A practical lower bound on the time required to finish one game of Set: How fast would Rain Man be?
As many of you know, I’m kind of into the card game Set. If you’re unfamililar with the game, it works like this: you start with a deck of Set cards, each card uniquely patterned (see photo for examples), and you lay twelve cards face up on the table and look for “sets”. A set is defined as three cards that share certain characteristics; three cards that have one, two, and three solid red diamonds, for example, would constitute a valid set. When you find a set, you remove those three cards from the table and replace them with three new cards, and repeat the process until you reach the end of the 81 cards in the deck. When played in groups, the winner is the player with the most sets at the end of the game, but Set can also be played alone, and indeed this is how I like to spend my mornings at the breakfast table. It’s pretty addictive.

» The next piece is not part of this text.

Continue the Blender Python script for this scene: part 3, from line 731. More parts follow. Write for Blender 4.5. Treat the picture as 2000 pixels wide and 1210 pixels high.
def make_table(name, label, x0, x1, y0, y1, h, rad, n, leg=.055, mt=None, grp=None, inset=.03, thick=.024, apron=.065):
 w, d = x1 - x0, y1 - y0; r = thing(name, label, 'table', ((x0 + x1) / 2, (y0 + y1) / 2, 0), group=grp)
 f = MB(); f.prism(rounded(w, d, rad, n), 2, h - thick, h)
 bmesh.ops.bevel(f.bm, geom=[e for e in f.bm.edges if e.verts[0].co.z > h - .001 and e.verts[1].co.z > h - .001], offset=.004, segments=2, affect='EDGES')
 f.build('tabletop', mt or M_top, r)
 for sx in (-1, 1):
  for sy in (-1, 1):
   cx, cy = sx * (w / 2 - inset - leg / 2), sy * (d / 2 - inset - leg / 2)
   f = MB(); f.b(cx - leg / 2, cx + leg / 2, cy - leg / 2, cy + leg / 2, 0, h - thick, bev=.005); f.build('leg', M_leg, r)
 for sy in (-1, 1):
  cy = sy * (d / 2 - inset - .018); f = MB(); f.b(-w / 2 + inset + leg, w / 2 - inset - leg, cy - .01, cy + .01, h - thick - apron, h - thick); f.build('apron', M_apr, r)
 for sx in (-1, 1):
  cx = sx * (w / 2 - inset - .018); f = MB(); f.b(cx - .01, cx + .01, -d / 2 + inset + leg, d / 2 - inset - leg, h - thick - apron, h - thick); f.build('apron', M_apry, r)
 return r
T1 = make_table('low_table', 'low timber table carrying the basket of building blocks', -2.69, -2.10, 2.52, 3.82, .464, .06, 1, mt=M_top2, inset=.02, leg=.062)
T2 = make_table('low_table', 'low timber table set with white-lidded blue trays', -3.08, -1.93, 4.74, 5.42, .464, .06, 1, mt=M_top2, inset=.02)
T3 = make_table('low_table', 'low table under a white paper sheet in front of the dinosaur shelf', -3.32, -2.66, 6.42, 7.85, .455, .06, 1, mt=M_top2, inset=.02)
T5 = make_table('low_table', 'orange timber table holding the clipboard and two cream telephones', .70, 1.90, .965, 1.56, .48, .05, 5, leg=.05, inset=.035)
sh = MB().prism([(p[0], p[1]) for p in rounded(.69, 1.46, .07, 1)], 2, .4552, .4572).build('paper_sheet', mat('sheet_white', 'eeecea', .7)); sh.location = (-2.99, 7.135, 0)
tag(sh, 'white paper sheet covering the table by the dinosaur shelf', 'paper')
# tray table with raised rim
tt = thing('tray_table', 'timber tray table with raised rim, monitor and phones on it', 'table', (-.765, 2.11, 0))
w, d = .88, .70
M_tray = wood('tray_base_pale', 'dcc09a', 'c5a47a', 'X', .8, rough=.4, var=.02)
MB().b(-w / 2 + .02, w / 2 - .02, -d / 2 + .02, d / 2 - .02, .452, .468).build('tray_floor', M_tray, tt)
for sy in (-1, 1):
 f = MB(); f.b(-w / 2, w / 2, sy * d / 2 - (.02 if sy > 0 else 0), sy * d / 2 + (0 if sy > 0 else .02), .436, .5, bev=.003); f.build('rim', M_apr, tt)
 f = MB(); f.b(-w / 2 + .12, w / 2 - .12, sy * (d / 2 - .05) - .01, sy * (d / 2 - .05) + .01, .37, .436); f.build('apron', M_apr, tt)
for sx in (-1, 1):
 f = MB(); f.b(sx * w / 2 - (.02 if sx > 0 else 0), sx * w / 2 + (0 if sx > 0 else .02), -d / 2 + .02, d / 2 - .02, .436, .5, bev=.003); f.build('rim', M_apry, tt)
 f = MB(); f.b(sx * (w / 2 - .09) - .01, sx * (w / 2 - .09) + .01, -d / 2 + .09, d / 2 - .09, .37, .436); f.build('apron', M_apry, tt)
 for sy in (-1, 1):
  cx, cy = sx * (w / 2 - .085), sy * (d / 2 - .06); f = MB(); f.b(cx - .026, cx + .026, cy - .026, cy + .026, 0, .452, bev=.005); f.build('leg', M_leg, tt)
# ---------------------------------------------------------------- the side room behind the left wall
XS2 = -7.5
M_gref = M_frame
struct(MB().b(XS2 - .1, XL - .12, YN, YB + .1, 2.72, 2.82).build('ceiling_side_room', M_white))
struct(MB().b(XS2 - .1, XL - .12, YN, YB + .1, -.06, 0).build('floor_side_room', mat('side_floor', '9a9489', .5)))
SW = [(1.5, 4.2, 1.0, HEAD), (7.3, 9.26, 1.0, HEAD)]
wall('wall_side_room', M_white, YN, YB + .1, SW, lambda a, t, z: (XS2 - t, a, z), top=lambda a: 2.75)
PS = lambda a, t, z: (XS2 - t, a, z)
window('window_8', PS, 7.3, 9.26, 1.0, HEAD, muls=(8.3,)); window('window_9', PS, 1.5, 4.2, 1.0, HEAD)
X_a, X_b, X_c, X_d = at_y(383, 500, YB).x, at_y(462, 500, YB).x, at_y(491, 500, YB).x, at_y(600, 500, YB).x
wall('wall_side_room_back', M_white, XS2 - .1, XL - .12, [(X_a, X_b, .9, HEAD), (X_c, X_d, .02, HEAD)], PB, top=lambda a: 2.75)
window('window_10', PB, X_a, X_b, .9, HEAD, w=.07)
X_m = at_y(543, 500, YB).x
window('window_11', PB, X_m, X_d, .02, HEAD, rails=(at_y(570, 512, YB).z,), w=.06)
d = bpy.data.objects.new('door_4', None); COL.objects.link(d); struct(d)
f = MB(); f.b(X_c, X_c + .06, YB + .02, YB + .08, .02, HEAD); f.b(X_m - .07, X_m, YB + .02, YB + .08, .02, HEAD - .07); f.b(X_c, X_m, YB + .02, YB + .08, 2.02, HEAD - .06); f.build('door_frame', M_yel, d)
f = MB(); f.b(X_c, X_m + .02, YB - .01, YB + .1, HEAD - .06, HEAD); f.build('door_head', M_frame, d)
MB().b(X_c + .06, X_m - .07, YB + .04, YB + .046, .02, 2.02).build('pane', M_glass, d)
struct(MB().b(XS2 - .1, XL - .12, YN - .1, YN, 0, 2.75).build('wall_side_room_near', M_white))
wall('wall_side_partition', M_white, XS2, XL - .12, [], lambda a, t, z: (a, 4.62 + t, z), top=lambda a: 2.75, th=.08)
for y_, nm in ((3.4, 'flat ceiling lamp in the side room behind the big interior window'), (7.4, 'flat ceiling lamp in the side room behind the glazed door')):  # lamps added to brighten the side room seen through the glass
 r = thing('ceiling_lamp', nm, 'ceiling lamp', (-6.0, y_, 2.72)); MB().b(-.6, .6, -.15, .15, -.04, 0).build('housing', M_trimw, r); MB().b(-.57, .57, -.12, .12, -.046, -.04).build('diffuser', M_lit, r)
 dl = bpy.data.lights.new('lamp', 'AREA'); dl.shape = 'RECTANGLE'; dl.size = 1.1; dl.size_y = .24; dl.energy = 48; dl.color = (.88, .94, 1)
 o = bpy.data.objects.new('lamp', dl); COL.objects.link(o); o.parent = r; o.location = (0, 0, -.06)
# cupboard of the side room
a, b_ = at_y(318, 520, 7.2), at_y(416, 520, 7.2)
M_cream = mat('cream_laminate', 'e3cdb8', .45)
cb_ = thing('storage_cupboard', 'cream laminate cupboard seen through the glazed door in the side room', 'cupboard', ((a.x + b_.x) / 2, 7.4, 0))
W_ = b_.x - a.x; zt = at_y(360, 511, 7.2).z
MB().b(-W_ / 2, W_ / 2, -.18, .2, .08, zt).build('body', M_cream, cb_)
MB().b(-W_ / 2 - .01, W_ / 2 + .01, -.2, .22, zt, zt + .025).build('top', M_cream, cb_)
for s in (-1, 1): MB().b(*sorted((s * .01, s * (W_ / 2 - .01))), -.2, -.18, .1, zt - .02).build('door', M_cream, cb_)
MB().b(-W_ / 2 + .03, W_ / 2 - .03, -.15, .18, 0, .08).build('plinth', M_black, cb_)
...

It takes me a while to finish a game of Set on my own, probably 8-10 minutes on average. Part of the time required to finish a game comes from the physical process of scooping up sets and dealing new cards, but mostly I’m limited by my ability to find sets: I’m brain-limited, not hand-limited. My question is this: given the constraints of the game as I play it — i.e., with physical cards that need to be dealt by hand, not with a computer that can deal virtual cards in a negligible amount of time — how fast can a game of Set be played? If I trained my brain really hard and turned into a Set savant, what’s the shortest time I could deal out and scoop up all the cards necessary to finish a game? How fast could Rain Man play Set?
To answer this question I timed myself on some test games this morning. In each game I started the stopwatch when I dealt the first card and stopped it after scooping up the 25th set, thereby leaving six cards on the table, which is the most common ending to the game (the Doc, personal communication). The crucial difference in these tests is that I did not seek true sets; each “set” I scooped up consisted merely of the three most easily accessible cards, in order to simulate instantaneous recognition of sets.
I played four of these test games, and finished with times of 85, 93, 85, and 85 seconds, for an average of 87 +/- 2 seconds (mean +/- s.e.). Although I could probably push these times down a little with more efficient dealing, I don’t think this lower bound would drop all that much; finishing a game in under a minute, for example, is highly improbable, but a minute and a half seems like a reasonable goal. All I need to do now is cultivate my inner Raymond Babbitt. I’ll start by writing my name on my boxers and using youtube to catch up on Wapner. In other words: Ton, you’re going down.